To Sloane, unawareness is a weakness; but indifference is a sickness. “Moral indifference,” he warned, “that malady of the cultivated classes, is more of a national danger than any foreign threat, and the antidote is awareness.” Affluence, he said, is not the lifeblood of a people or a nation: “The real reason for being is the awareness and pursuit of purpose—the end comes with unawareness.”
If We Only Knew Then...
The preface to The Spirits of ’76 begins with a challenge: “Man so often comments: ‘If we only knew then what we know now,’ but few of us consider: ‘If we only could know now what we knew then!’” The wisdom of ancestors—sourced from seasons, storms, soil, and sweat—has been traded for conveniences and credentials.
Even Abraham Lincoln once noted, “Our progress in degeneracy appears to be pretty rapid.” William Morris, reflecting on the 1876 Centennial, said that the “great achievement of the nineteenth century were its wonders of invention, skill and patience which were used for the production of measureless quantities of worthless makeshifts.” And Thomas Edison, no Luddite himself, declared that “the most necessary task of civilization is to teach man to think.”
Ten Spirits, Ten Remedies
Each of Sloane’s ten spirits reads like a corrective to contemporary decay—and all trace back to our severed relationship with the land and each other.
Respect, for instance, is offered as a superior word to patriotism. “The most patriotic people in history (like the Nazis),” he wrote, “were always the most warlike and ruthless.” He points out that “the American Revolution was actually a patriotic revolution against nationalism.” Dr. Johnson warned that “patriotism is the last refuge of the scoundrel,” and Bertrand Russell called it “the willingness to kill and be killed for trivial reasons.” Therefore, Sloane says, “I offer that the word patriotism be substituted whenever possible, by the better word respect.” And what should be more respected, he implies, than the land which sustains us?

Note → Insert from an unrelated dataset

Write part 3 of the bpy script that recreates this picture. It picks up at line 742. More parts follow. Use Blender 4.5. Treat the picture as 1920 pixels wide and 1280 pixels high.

Work was once seen as noble, even pleasurable—not because it filled time, but because it filled barns. “Hard labor is considered either drudgery or punishment,” Sloane lamented, “and the man who works harder than his fellow worker nowadays is considered not only foolish but a danger to the economy.” Retirement has become a national goal, yet “the physical and mental pleasure from hard work has become a vanished American spirit.” In our modern world, “almost everything is done for us; we are deprived of the satisfaction of creation and accomplishment.” He reminds us: “The greatest reward of a thing well done is to have done it all yourself.”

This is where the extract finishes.